The Supremes have stated: “Our previous opinions have considered in dicta the motto and the pledge, characterizing them as consistent with the proposition that government may not communication an endorsement of religious belief.” County of Allegheny v. ACLU, 492 U.S. at 602-03, 109 S.Ct. at 3106 (1989).
The 7th Cir. found the clauses in the First Amendment “were not designed to drive religious expression out of public thought, they were written to avoid discrimination.” Sherman v. Cmty Consol. Sch. Dist. 21, 980 F.2d 437, 445-48 (7th Cir. 1992).
Many have been arguing that reciting the Pledge in front of others that will not recite it “makes them feel uncomfortable.” However, making someone uncomfortable is not unconstitutional.
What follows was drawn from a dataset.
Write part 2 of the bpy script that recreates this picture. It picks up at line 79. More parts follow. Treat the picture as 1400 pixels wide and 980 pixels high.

For example, when the Supremes found that Seventh Day Adventists did not have to recite the pledge, it did not say another could not recite it in front of others. See West Virginia Bd. of Edu. v. Barnette, 319 U.S. 624 (1943) (and don’t be a dumbass and get caught up in the fact that the phrase “under God” was not part of the pledge at the time this case was decided, that isn’t the point.) Their rights were protected by not allowing the government from stepping on their “sphere of intellect and spirit.” Barnette at 642 In fact the Court found that their religiously based refusal “to participate in the ceremony [would] not interfere with or deny rights of others to do so.” Barnette at 630 Therefore there is clearly not a “feel good” test that should be applied to the First Amendment.
For if this “feel good” test is utilized, then many patriotic songs will be forbidben to be played or performed in a public setting, including “God Bless America” and “America the Beautiful.” Additionally, the Star Spangled Banner will be cut short as we couldn’t dare sing the third verse. I won’t even talk about money. It is an abomination that some “do-gooders” feel the need the need to ensure everyone feels good about themselves “at the price of removing a vestige of awe we all must feel at the immenseness of the universe and our own small place within it, as well as the wonder we must feel at the good fortune of our country. That will cool the febrile nerves of a few at the cost of removing the healthy glow conferred upon many citizens when the forbidden verses, or even phrases, are
uttered read or seen.” Newdow dissent at 9136.
In short we must recognize that the First Amendment was not written to avoid religious expression in public thought, but they were written to avoid discrimination.